### PROBLEM
Repeat the material exactly, every line of it.

>> begin PROVIDED MATERIAL

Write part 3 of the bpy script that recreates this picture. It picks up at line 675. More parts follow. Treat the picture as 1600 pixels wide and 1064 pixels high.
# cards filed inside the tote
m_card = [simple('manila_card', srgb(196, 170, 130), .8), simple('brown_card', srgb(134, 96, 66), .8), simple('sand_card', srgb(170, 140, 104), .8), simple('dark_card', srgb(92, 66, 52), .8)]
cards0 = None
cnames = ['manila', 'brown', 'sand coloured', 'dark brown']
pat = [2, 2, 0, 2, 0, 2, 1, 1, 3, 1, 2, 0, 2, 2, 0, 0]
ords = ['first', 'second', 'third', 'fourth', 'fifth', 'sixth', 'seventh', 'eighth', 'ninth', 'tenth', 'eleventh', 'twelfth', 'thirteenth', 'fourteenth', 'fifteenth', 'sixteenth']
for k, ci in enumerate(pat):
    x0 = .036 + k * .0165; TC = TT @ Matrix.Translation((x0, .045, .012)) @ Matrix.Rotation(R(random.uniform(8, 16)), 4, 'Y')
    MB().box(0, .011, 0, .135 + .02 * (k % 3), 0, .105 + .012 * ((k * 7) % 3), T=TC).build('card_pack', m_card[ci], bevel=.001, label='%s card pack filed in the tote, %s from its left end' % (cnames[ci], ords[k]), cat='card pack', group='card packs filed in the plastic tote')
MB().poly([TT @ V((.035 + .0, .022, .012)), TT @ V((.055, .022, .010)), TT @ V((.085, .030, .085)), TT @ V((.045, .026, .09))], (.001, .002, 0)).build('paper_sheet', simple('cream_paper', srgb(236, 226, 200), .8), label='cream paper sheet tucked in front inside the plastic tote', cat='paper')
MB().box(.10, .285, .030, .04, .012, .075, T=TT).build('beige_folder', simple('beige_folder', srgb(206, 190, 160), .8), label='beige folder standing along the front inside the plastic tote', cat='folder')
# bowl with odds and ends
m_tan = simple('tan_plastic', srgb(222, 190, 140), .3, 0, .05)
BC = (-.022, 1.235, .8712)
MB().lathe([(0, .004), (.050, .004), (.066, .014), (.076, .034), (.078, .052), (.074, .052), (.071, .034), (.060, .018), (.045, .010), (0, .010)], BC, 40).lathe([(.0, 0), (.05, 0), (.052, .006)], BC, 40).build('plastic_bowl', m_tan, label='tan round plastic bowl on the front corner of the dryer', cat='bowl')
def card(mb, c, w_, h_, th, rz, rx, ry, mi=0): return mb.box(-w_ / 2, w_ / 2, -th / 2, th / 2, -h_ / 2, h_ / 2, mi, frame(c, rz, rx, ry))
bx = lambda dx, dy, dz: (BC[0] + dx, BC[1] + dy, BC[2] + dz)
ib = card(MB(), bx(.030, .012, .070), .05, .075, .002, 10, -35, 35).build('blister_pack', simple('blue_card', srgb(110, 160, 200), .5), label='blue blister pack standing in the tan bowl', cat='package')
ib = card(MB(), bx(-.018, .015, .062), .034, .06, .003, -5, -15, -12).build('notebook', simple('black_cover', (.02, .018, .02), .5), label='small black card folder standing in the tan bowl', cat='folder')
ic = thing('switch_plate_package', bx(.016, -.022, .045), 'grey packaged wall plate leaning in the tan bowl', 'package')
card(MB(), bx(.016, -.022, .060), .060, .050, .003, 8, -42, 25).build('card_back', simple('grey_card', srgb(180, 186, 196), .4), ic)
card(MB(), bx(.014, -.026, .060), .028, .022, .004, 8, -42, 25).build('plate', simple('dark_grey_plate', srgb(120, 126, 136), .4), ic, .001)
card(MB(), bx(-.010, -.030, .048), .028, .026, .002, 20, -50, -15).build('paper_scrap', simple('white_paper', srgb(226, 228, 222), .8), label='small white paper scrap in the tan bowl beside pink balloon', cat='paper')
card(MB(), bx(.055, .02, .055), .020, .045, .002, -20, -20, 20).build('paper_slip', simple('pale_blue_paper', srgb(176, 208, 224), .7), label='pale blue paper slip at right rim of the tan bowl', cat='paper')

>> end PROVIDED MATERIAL

### FINISHED EXERCISE
Write part 3 of the bpy script that recreates this picture. It picks up at line 675. More parts follow. Treat the picture as 1600 pixels wide and 1064 pixels high.
# cards filed inside the tote
m_card = [simple('manila_card', srgb(196, 170, 130), .8), simple('brown_card', srgb(134, 96, 66), .8), simple('sand_card', srgb(170, 140, 104), .8), simple('dark_card', srgb(92, 66, 52), .8)]
cards0 = None
cnames = ['manila', 'brown', 'sand coloured', 'dark brown']
pat = [2, 2, 0, 2, 0, 2, 1, 1, 3, 1, 2, 0, 2, 2, 0, 0]
ords = ['first', 'second', 'third', 'fourth', 'fifth', 'sixth', 'seventh', 'eighth', 'ninth', 'tenth', 'eleventh', 'twelfth', 'thirteenth', 'fourteenth', 'fifteenth', 'sixteenth']
for k, ci in enumerate(pat):
    x0 = .036 + k * .0165; TC = TT @ Matrix.Translation((x0, .045, .012)) @ Matrix.Rotation(R(random.uniform(8, 16)), 4, 'Y')
    MB().box(0, .011, 0, .135 + .02 * (k % 3), 0, .105 + .012 * ((k * 7) % 3), T=TC).build('card_pack', m_card[ci], bevel=.001, label='%s card pack filed in the tote, %s from its left end' % (cnames[ci], ords[k]), cat='card pack', group='card packs filed in the plastic tote')
MB().poly([TT @ V((.035 + .0, .022, .012)), TT @ V((.055, .022, .010)), TT @ V((.085, .030, .085)), TT @ V((.045, .026, .09))], (.001, .002, 0)).build('paper_sheet', simple('cream_paper', srgb(236, 226, 200), .8), label='cream paper sheet tucked in front inside the plastic tote', cat='paper')
MB().box(.10, .285, .030, .04, .012, .075, T=TT).build('beige_folder', simple('beige_folder', srgb(206, 190, 160), .8), label='beige folder standing along the front inside the plastic tote', cat='folder')
# bowl with odds and ends
m_tan = simple('tan_plastic', srgb(222, 190, 140), .3, 0, .05)
BC = (-.022, 1.235, .8712)
MB().lathe([(0, .004), (.050, .004), (.066, .014), (.076, .034), (.078, .052), (.074, .052), (.071, .034), (.060, .018), (.045, .010), (0, .010)], BC, 40).lathe([(.0, 0), (.05, 0), (.052, .006)], BC, 40).build('plastic_bowl', m_tan, label='tan round plastic bowl on the front corner of the dryer', cat='bowl')
def card(mb, c, w_, h_, th, rz, rx, ry, mi=0): return mb.box(-w_ / 2, w_ / 2, -th / 2, th / 2, -h_ / 2, h_ / 2, mi, frame(c, rz, rx, ry))
bx = lambda dx, dy, dz: (BC[0] + dx, BC[1] + dy, BC[2] + dz)
ib = card(MB(), bx(.030, .012, .070), .05, .075, .002, 10, -35, 35).build('blister_pack', simple('blue_card', srgb(110, 160, 200), .5), label='blue blister pack standing in the tan bowl', cat='package')
ib = card(MB(), bx(-.018, .015, .062), .034, .06, .003, -5, -15, -12).build('notebook', simple('black_cover', (.02, .018, .02), .5), label='small black card folder standing in the tan bowl', cat='folder')
ic = thing('switch_plate_package', bx(.016, -.022, .045), 'grey packaged wall plate leaning in the tan bowl', 'package')
card(MB(), bx(.016, -.022, .060), .060, .050, .003, 8, -42, 25).build('card_back', simple('grey_card', srgb(180, 186, 196), .4), ic)
card(MB(), bx(.014, -.026, .060), .028, .022, .004, 8, -42, 25).build('plate', simple('dark_grey_plate', srgb(120, 126, 136), .4), ic, .001)
card(MB(), bx(-.010, -.030, .048), .028, .026, .002, 20, -50, -15).build('paper_scrap', simple('white_paper', srgb(226, 228, 222), .8), label='small white paper scrap in the tan bowl beside pink balloon', cat='paper')
card(MB(), bx(.055, .02, .055), .020, .045, .002, -20, -20, 20).build('paper_slip', simple('pale_blue_paper', srgb(176, 208, 224), .7), label='pale blue paper slip at right rim of the tan bowl', cat='paper')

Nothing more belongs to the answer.